No "Do Day" until after the first of the new year.
"Gather" Bible Study is held on the third Wednesday at 9:30 a.m. in the church library. Please feel free to join us!
DECEMBER 2023 Submitted by June Torrison
We don’t usually think of giving a mouse credit for anything good, but in a way it was because of a mouse that we have one of our favorite Christmas carols.
It was December, 1818 in Oberndorf, Austria. Joseph Mohr was the parish priest in the village church and Franz Gruber was a teacher, church organist and sexton. During the month a mouse had chewed a hole in the leather of the organ bellows. I’m guessing they did not have a piano in the church. The organ builder was not able to make the trip to repair the instrument before Christmas. So Herr Gruber wrote the words for a new song and Father Mohr wrote the melody that could be played with a guitar. Yes, it became SILENT NIGHT. Through the years as various groups “borrowed it” to sing throughout Europe, the melody was altered a little, and it was translated into many languages.
Part of our family tradition is to sing a verse in German in honor of my dad. His mother was born in Germany, and so were his grandparents.
One of the sources of my information about this song is from a book written by Paul Rosel, a St. Ansgar native. The copyright is 1969 with Augsburg Publishing. I remember buying school supplies at his father’s store (Paul Rosel, Sr.). The author was a teacher at Concordia Teachers College in Seward, Nebraska. There are still Rosel families in the St. Ansgar area, many of them involved in music.
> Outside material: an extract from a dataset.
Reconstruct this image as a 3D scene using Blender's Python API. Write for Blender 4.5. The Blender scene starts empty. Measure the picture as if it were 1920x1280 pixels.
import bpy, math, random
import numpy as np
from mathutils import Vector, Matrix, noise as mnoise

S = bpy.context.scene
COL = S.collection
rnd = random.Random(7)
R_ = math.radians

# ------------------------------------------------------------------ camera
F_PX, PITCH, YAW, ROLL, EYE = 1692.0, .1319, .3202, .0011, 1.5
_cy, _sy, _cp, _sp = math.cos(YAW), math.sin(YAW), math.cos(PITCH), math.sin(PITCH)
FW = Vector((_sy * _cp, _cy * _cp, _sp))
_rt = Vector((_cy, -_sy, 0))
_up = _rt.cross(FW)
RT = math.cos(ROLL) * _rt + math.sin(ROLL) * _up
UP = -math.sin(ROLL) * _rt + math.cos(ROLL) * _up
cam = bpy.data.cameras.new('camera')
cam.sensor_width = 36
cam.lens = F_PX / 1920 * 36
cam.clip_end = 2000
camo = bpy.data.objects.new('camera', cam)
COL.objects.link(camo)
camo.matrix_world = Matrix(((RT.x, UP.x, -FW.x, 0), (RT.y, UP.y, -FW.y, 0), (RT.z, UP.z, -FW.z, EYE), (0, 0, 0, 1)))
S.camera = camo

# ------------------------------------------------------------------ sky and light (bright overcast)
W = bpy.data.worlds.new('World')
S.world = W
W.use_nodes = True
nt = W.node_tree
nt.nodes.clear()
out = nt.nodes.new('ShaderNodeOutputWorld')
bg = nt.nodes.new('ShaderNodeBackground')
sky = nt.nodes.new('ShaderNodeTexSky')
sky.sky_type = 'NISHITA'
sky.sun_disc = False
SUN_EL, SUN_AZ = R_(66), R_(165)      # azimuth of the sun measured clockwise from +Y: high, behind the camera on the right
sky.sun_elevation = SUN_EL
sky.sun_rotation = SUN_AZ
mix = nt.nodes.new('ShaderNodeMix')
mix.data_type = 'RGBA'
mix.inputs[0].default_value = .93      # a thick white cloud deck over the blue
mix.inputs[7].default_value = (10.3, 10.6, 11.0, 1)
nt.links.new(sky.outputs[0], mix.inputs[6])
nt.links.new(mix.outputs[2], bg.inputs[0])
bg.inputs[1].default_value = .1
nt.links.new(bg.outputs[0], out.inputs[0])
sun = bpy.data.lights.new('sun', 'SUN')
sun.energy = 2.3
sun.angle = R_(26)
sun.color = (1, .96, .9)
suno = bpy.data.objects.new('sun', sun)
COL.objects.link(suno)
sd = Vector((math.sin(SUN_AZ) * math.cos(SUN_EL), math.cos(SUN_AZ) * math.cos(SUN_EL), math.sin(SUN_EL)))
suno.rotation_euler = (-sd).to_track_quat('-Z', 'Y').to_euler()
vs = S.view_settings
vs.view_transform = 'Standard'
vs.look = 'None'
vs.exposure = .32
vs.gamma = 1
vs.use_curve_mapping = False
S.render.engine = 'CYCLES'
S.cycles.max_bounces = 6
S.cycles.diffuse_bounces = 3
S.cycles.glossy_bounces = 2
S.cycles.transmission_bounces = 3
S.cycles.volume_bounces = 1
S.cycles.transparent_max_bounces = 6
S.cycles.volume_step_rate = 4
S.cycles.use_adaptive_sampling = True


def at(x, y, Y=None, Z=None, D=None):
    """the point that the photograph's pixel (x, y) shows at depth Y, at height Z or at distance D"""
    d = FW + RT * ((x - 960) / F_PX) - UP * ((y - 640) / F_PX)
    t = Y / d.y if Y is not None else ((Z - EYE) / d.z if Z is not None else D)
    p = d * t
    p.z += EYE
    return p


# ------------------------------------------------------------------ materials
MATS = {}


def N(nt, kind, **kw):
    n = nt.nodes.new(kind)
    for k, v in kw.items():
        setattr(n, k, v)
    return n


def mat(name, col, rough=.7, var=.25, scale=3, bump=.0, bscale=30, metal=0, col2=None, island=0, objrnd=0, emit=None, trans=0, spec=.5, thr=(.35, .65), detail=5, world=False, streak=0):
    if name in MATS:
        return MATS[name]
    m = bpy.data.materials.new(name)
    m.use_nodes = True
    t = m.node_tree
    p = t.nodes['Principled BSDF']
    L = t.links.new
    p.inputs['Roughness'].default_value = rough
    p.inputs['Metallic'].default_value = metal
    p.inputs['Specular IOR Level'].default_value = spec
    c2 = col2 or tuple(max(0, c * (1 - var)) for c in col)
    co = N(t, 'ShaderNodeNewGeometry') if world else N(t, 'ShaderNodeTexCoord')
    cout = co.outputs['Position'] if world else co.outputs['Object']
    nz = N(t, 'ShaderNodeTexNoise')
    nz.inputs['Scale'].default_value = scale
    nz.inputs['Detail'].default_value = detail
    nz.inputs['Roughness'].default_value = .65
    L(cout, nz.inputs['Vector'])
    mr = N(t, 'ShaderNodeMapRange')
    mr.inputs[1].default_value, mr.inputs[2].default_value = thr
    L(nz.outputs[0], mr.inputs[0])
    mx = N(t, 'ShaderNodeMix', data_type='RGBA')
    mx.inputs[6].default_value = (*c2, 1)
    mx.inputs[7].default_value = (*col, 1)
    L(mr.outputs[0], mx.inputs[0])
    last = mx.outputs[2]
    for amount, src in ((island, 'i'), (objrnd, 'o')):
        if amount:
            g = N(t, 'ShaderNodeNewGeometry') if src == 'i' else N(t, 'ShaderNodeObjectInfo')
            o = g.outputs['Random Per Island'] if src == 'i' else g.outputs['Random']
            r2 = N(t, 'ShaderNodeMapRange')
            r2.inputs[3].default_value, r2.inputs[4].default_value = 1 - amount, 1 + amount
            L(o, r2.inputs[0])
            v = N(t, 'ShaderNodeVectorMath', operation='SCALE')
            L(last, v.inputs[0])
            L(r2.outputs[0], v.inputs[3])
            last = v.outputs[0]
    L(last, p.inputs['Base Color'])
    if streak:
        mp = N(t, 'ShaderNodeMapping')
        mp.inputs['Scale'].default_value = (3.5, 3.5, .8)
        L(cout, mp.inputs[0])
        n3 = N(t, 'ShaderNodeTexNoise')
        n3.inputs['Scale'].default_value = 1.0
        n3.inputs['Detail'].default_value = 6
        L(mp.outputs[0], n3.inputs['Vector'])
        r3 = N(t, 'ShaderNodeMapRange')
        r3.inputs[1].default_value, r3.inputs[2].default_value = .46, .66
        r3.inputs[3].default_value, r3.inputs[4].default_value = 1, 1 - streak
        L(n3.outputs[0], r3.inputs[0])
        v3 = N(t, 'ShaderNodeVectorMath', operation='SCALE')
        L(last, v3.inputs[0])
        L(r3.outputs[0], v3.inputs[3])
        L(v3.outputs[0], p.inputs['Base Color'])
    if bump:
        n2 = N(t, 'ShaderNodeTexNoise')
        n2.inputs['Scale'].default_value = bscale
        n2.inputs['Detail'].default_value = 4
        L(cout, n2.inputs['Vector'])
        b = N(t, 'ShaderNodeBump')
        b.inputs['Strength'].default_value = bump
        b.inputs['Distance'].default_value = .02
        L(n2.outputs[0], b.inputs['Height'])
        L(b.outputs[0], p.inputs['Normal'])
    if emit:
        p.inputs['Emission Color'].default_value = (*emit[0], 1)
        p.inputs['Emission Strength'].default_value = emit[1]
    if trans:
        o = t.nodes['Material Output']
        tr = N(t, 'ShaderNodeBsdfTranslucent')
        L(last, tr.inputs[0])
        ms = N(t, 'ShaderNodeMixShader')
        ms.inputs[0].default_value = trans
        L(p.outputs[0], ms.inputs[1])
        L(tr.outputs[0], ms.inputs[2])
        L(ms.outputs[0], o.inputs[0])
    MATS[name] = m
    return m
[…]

This is a quote from More Stories Behind the Best-Loved Songs of Christmas by Ace Collins.
“If England’s Queen Victoria had not married Prince Albert of Germany in 1840, the Christmas Tree might still be a tradition limited to only Eastern and central Europe. But because Albert brought the holiday traditions of his native country with him when he moved to Buckingham palace, the fir tree grew into a worldwide symbol of the holiday season. “
Now we have O TANNENBAUM (O Christmas Tree). I can remember my dad singing that in German, too.
Both of my parents recalled having actual candles on the church Christmas trees. Obviously they were not lit for very long and there was an usher stationed nearby with a wet towel “just in case”.
When I was a child our Sunday School classes exchanged gifts after the Christmas program. The gifts were placed under the giant tree in front of the altar and the ushers called out our names and brought them to us. Then we received the little box of hard candy with the string and were admonished to wait until we got home to open it. I don’t remember any food involved because we did not have a church fellowship hall there – the parish center was several blocks away. Some of the Sunday school classes were held in the pews and one in a room back of the altar where we also had confirmation classes on Saturdays. The basement was only big enough for the class for little ones. It was a very old stone church built in the early 1860s.
Phillips Brooks was an Episcopal priest in Philadelphia. In 1865 he had visited the village of Bethlehem and was so inspired by it that in 1868 he wrote a poem for the Christmas Sunday school service. He asked organist Lewis Redner to set it to music. It has become one of our favorites, O LITTLE TOWN OF BETHELEHEM.